> **Data section**
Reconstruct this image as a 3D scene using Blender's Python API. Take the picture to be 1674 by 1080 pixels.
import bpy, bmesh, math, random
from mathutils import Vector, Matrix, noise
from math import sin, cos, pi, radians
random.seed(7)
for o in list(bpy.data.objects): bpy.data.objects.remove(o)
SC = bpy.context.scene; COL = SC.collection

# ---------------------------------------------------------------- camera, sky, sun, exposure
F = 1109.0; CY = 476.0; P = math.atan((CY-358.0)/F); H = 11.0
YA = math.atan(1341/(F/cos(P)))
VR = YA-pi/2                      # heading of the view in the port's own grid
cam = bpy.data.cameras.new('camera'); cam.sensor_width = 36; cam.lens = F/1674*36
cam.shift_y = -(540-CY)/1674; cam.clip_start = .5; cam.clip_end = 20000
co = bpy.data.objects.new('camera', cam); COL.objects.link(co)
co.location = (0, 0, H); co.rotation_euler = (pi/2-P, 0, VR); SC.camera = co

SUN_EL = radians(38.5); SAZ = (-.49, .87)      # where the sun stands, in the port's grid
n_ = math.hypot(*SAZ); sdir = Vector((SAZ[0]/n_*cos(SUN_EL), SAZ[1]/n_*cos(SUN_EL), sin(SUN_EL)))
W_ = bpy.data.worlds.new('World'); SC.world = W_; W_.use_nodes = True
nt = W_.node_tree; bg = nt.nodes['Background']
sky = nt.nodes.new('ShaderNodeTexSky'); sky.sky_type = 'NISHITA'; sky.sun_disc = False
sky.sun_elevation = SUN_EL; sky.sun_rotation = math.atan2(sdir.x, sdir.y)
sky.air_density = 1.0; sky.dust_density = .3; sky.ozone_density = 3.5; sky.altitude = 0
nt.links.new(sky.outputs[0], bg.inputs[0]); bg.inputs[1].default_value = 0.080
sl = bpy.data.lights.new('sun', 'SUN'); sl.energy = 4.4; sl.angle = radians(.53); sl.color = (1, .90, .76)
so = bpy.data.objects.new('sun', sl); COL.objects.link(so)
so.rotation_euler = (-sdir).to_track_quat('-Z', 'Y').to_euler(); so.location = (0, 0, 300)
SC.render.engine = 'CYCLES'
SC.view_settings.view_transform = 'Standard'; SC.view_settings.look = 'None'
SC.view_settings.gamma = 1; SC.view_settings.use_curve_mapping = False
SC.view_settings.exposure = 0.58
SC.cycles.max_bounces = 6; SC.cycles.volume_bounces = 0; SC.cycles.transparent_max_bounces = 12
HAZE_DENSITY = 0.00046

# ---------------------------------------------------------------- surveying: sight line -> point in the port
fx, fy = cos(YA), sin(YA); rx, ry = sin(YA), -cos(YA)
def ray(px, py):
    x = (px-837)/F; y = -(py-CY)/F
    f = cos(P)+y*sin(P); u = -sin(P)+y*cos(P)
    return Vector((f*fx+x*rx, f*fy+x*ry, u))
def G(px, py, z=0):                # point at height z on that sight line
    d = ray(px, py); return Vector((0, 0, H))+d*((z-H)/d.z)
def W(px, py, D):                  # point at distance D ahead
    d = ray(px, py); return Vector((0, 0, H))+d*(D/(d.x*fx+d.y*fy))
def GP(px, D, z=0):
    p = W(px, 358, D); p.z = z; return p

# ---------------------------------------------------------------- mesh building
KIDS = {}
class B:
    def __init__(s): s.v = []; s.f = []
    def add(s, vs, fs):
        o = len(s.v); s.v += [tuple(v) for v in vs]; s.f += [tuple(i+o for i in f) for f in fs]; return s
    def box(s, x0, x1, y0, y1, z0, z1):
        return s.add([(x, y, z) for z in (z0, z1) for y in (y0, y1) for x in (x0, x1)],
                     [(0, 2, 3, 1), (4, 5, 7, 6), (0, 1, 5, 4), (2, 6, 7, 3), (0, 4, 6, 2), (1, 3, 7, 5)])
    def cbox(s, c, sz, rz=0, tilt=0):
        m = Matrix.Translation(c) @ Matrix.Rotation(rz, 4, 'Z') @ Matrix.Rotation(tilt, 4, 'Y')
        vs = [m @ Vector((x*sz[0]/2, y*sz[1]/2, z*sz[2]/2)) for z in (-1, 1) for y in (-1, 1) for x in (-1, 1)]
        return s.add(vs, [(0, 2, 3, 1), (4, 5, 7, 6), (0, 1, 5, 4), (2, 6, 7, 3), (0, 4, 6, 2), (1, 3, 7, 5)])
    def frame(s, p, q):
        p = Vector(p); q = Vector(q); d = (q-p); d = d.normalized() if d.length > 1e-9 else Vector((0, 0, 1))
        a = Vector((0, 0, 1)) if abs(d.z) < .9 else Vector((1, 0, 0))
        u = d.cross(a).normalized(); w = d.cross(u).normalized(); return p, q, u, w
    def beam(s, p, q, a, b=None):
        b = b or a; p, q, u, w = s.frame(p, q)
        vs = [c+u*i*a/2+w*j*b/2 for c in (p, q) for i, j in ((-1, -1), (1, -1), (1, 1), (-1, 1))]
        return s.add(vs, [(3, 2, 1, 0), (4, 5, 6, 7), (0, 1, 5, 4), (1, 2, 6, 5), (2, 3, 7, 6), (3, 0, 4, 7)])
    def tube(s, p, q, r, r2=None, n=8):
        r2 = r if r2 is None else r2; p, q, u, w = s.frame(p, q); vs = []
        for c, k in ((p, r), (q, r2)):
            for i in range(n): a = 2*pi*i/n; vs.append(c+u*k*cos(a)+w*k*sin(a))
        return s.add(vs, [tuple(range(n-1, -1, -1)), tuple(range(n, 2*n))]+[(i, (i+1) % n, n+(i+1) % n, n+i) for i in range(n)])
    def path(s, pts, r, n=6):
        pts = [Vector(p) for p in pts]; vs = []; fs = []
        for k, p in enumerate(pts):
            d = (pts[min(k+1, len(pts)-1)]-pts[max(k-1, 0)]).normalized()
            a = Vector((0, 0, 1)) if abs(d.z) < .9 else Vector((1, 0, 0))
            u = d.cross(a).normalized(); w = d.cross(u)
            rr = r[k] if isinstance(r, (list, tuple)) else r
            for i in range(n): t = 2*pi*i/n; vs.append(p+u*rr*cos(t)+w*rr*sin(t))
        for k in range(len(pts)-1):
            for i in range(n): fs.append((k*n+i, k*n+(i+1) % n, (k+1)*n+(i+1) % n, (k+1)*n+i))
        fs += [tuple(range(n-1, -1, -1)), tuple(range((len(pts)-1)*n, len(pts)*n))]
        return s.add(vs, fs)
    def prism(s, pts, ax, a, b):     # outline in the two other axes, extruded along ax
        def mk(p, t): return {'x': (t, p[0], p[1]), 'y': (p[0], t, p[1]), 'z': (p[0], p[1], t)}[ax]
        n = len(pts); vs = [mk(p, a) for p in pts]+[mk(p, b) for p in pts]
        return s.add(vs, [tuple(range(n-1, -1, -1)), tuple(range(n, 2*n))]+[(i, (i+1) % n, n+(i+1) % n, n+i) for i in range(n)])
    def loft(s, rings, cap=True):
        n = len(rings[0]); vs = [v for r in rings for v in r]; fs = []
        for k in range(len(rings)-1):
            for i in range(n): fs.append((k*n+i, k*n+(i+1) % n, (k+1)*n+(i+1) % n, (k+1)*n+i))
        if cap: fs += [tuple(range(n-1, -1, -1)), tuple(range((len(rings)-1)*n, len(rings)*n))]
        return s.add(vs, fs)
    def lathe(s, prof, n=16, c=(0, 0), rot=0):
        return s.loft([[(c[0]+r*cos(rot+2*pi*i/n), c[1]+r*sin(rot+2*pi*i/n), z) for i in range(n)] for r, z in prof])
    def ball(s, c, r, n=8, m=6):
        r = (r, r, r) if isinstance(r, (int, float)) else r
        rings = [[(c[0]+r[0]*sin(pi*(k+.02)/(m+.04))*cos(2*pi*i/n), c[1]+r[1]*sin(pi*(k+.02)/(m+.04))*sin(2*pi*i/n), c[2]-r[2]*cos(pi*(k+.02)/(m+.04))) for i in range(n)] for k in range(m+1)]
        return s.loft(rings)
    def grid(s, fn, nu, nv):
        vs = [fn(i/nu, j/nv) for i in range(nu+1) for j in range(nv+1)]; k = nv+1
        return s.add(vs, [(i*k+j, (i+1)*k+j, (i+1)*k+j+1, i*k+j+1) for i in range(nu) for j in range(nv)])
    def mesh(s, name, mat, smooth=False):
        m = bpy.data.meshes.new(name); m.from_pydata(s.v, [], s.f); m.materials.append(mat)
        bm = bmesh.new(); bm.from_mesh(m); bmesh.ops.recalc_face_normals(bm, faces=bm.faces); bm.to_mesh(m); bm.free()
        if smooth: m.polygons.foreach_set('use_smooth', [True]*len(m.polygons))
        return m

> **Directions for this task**
Begin with the first line of the data above and, please, print each line exactly until you have printed the line containing "co.location = (0, 0, H);"; print nothing else.

> **Written solution**
Reconstruct this image as a 3D scene using Blender's Python API. Take the picture to be 1674 by 1080 pixels.
import bpy, bmesh, math, random
from mathutils import Vector, Matrix, noise
from math import sin, cos, pi, radians
random.seed(7)
for o in list(bpy.data.objects): bpy.data.objects.remove(o)
SC = bpy.context.scene; COL = SC.collection

# ---------------------------------------------------------------- camera, sky, sun, exposure
F = 1109.0; CY = 476.0; P = math.atan((CY-358.0)/F); H = 11.0
YA = math.atan(1341/(F/cos(P)))
VR = YA-pi/2                      # heading of the view in the port's own grid
cam = bpy.data.cameras.new('camera'); cam.sensor_width = 36; cam.lens = F/1674*36
cam.shift_y = -(540-CY)/1674; cam.clip_start = .5; cam.clip_end = 20000
co = bpy.data.objects.new('camera', cam); COL.objects.link(co)
co.location = (0, 0, H); co.rotation_euler = (pi/2-P, 0, VR); SC.camera = co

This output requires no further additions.